Spectators were allowed onto the playing area, allowing us a rare glimpse of what the ground looks like from a player’s perspective.

The Oval has a vast playing area, noticeably bigger than either Lord’s or Edgbaston, both of which I have seen from the pitch.

Today’s match between Surrey and Leicestershire was played on a pitch towards Blocks 1-5 on the south-west side of the ground, with the boundary rope pulled well in by the Peter May Stand on the opposite side. But even the more central pitches, which I suppose are used mostly for international matches, are still a long way from the boundary.

By the way, Surrey lost (again). They were thumped by a very average but very noisy Leicestershire side by an innings and 60 runs. This is probably the worst-ever Surrey team. Not that I support them – I’m a Warwickshire boy. (They lost to Somerset today – sob sob.)

But England beat the mighty Bangladesh – hurrah!

Fine legs? Ladies’ day at Lord’s

In Cricket on June 6, 2010 at 8:34 am

I spent yesterday’s sweltering afternoon at Lord’s, alternatively watching Middlesex vs. Northamptonshire outside or England vs. Bangladesh on the TV in the Bowlers’ Bar.

Lord’s had decreed that Saturday 5 June was “Ladies’ Day”, in the tradition of the same at The Derby on the previous day.

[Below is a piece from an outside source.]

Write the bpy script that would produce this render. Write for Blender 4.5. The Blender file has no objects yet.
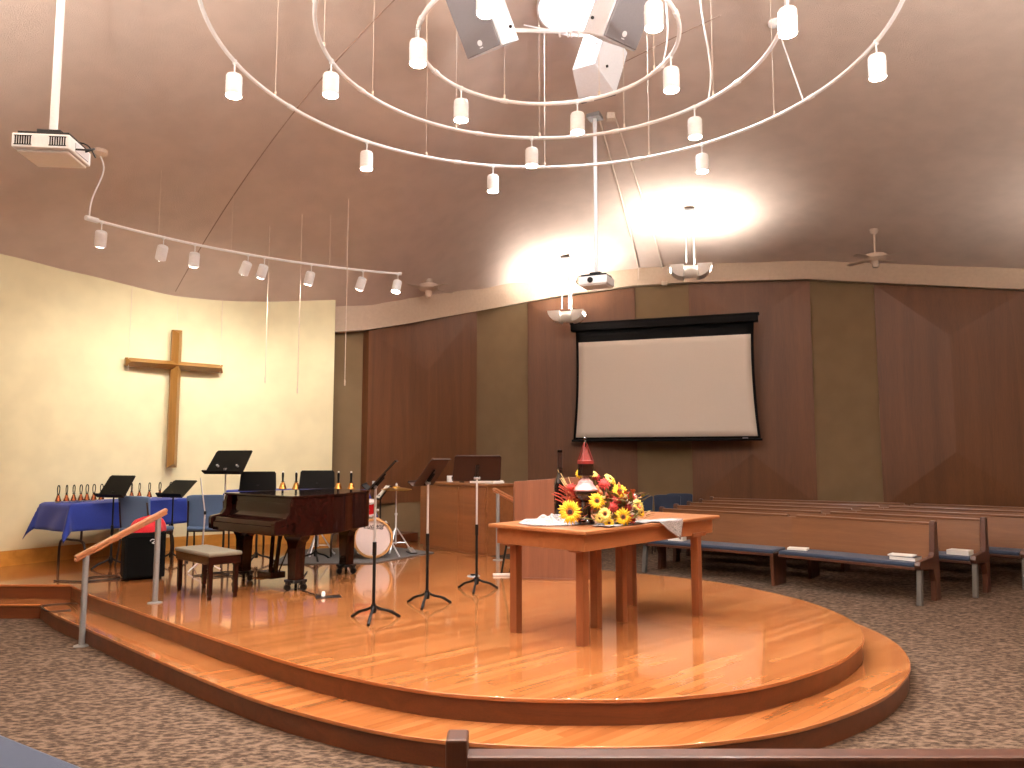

Under- or loudly-dressed young (and not so young) ladies could enter free of charge.

I should not complain about loud-dressing – my egg and bacon tie and claret moleskin trousers combination always gets a few comments.

One gentleman, however, took the Ladies’ Day concept perhaps a bit too literally. He was sat in the Members’ Bar wearing a kilt – a dress, I’d call it.

The legs were not fine but I was assured that the ball swung.